Est-ce à dire qu’il y aura forcément une consigne de vote donnée à l’issue de ce référendum interne ? "Cela dépendra de l’avis fourni par les Insoumis", botte en touche Charlotte Girard, avant d’expliciter l’esprit de cette démarche. "Nous solliciterons un avis consultatif, car Jean-Luc Mélenchon se préoccupe des militants et des soutiens, nous allons aller au bout de la démarche d’implication et de participation de l’ensemble des personnes qui nous ont aidé pendant toute cette campagne."

Pour Charlotte Girard, l’attitude responsable, alors que la gauche est absente du seconde tour, consiste à condamner l’option FN, mais aussi à donner le choix, "voire d’obliger les gens qui sont entrés en politique depuis peu à participer à la construction d’une attitude digne dans de tels moments".

Interrogé sur la mise en place et le calendrier de cette initiative, le mouvement de Jean-Luc Mélenchon fait savoir que les modalités de cette consultation seront "précisées sous peu".

En attendant d’en savoir plus, les Insoumis, groggys par la défaite, mais galvanisés par leur score avant les législatives du mois de juin, s’interrogent sur les réseaux sociaux. Placés devant leurs responsabilités, leurs avis sont partagés entre la nécessité de voter au second tour contre le FN et ceux qui refusent de donner leur voix à un candidat qui présente un programme socio-économique aux antipodes de leur mouvement.

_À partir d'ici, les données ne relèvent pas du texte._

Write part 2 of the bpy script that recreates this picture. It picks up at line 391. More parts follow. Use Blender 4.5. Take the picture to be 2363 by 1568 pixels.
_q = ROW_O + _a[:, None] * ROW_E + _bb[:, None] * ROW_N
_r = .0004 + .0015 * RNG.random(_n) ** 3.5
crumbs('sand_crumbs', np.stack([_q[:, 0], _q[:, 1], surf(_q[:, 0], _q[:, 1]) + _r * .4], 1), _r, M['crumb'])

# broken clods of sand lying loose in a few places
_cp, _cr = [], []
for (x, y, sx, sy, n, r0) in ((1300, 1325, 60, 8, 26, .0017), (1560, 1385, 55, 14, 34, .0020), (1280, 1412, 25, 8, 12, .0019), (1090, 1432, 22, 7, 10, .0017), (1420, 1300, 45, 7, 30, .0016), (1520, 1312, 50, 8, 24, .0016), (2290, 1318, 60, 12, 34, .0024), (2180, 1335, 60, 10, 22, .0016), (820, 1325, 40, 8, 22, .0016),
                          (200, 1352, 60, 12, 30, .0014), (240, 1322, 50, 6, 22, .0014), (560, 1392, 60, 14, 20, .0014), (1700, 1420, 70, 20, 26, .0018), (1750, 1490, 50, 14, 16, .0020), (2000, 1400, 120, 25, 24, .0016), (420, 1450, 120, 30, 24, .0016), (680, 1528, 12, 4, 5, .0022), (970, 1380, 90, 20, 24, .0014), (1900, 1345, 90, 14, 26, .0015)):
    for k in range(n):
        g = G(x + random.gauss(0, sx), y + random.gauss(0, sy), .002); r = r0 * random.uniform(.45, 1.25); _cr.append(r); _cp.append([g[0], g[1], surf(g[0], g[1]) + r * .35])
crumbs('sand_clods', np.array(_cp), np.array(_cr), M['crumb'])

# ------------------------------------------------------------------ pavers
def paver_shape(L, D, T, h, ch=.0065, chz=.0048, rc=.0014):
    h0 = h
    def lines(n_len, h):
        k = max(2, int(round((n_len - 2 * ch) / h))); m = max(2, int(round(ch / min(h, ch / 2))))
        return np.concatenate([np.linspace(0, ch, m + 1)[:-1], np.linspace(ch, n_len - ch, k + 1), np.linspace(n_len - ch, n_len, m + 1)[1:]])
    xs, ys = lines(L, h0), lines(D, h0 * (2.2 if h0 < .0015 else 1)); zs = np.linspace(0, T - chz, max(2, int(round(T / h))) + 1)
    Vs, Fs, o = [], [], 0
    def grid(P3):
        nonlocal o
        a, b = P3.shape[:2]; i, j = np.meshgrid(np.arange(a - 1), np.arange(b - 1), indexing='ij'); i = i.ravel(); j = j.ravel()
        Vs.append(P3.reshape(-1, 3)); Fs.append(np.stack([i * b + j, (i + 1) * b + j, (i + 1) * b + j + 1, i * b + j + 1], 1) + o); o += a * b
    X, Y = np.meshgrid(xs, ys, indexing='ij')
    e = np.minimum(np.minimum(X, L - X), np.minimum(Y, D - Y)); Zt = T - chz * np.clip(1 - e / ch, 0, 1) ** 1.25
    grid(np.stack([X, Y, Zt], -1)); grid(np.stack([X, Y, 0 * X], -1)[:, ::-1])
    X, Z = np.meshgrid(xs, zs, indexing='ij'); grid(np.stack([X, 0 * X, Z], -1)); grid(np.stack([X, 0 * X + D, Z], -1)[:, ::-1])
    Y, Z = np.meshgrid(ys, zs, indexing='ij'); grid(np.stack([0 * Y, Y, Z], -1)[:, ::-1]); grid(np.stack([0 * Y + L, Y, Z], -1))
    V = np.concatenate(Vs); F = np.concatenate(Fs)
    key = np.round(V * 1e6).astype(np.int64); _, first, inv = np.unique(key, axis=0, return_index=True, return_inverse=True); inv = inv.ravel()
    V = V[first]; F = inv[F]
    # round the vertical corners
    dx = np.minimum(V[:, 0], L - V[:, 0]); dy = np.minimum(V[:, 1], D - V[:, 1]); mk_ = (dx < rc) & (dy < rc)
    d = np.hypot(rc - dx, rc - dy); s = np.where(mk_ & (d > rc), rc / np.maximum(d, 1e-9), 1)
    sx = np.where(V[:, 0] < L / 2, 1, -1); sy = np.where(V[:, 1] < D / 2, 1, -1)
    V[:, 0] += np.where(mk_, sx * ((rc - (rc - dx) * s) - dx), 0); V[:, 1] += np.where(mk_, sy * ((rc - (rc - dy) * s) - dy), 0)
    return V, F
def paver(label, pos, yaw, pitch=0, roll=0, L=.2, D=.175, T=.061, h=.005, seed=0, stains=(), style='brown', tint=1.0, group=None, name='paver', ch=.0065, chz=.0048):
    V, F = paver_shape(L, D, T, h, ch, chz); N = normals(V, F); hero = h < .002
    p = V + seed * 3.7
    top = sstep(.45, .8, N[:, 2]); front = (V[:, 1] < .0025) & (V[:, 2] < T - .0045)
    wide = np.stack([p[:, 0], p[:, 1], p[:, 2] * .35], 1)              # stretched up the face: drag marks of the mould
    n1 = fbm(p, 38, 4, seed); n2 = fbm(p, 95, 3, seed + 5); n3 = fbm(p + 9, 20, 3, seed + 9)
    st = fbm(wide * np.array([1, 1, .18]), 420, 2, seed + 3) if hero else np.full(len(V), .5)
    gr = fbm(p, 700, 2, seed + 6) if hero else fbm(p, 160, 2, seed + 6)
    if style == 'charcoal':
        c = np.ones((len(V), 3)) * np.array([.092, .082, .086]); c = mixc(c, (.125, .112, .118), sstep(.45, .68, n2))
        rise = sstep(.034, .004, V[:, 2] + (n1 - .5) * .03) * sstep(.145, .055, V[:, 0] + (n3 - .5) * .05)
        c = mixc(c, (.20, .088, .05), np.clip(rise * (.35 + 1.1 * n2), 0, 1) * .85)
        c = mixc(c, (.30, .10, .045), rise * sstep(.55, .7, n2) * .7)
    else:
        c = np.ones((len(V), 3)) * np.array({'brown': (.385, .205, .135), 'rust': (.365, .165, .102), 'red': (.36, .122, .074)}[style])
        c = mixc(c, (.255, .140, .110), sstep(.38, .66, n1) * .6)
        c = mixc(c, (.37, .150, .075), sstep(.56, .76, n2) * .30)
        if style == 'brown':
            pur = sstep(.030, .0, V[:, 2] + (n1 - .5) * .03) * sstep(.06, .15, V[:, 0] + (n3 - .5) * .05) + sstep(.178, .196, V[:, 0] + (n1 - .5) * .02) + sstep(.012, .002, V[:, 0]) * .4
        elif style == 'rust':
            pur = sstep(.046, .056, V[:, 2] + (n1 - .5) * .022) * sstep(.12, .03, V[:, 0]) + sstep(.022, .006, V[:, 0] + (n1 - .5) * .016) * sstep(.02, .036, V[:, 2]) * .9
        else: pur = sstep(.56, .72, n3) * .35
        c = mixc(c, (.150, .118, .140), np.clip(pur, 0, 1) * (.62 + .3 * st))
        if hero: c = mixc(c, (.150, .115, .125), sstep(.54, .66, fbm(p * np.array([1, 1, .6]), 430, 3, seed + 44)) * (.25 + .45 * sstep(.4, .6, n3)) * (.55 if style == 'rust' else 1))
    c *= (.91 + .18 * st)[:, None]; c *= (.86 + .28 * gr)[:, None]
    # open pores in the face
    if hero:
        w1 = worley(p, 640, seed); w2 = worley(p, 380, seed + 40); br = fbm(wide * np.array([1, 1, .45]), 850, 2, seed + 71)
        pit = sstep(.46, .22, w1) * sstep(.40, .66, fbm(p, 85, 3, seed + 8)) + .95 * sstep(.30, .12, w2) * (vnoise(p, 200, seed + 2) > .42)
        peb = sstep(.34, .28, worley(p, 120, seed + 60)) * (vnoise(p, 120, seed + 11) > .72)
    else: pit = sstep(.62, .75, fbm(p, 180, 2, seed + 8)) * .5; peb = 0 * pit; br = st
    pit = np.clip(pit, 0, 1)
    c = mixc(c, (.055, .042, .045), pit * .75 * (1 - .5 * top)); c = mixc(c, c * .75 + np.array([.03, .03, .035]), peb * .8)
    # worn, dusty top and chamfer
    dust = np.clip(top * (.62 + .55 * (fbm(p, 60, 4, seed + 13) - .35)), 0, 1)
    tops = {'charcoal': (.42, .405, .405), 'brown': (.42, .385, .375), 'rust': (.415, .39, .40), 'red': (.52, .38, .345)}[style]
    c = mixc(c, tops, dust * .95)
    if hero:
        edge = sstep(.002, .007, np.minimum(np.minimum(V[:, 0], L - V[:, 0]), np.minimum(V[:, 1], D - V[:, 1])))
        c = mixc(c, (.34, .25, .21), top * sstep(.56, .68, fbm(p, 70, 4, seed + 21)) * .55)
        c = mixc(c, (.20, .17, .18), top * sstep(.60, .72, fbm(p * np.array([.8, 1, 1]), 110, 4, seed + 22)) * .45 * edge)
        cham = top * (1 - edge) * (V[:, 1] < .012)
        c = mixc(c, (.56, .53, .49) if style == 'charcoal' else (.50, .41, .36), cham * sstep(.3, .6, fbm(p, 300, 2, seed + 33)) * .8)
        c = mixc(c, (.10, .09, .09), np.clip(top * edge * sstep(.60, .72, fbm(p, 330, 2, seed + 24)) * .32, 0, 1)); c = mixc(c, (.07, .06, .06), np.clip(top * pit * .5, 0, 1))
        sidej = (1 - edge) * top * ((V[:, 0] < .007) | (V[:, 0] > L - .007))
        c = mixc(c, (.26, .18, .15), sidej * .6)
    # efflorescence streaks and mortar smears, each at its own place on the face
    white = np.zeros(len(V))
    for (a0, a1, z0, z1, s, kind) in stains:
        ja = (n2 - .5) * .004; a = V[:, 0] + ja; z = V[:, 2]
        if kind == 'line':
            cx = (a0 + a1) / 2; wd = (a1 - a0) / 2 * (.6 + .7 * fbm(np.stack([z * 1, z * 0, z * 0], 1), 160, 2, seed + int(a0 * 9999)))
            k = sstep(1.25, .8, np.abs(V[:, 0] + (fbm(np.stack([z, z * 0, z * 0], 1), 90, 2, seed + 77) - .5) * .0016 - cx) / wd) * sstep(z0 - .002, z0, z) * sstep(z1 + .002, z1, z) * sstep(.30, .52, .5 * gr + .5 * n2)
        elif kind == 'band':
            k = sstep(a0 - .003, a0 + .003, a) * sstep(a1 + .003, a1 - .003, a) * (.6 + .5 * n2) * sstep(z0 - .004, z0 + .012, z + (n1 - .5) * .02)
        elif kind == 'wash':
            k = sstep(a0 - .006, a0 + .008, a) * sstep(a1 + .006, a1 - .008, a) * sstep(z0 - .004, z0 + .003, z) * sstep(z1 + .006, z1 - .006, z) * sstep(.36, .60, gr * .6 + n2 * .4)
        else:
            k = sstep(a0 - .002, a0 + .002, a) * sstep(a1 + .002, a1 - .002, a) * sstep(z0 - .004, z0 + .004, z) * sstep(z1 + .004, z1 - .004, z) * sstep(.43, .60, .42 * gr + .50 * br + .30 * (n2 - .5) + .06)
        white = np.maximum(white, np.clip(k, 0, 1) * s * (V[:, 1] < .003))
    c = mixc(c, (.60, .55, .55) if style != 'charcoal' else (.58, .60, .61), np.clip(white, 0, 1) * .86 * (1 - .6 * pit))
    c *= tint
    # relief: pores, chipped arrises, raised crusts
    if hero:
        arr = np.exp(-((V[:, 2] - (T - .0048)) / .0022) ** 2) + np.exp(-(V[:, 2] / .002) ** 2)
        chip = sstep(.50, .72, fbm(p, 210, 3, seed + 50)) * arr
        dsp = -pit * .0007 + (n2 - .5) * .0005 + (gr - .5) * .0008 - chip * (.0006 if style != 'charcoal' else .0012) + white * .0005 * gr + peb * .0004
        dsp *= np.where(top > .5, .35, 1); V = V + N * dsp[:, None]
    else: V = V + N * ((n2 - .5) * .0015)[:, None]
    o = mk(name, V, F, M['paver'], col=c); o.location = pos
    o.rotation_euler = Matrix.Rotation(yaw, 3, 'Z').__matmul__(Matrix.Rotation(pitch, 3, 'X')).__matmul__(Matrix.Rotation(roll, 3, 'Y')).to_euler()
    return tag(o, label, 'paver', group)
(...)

D'autres ont lancé le hashtag #SansMoiLe7Mai sur Twitter, pour annoncer leur volonté de boycotter le second tour.

"Jean-Luc Mélenchon, qui entend toujours se démarquer des autres candidats, a souhaité se donner du temps pour continuer à imprimer quelque chose dans cette campagne", analyse Bruno Cautrès, chercheur CNRS au Cevipof et enseignant à Sciences Po.

Et de conclure : "Même s’il semble avoir du mal à lâcher la barre, il reste cohérent par rapport à l’ensemble de son discours qui est celui de dire qu’il consulte d’abord, même si on se doute qu’il va devoir prendre position entre les deux tours, car il ne pourra pas se dérober".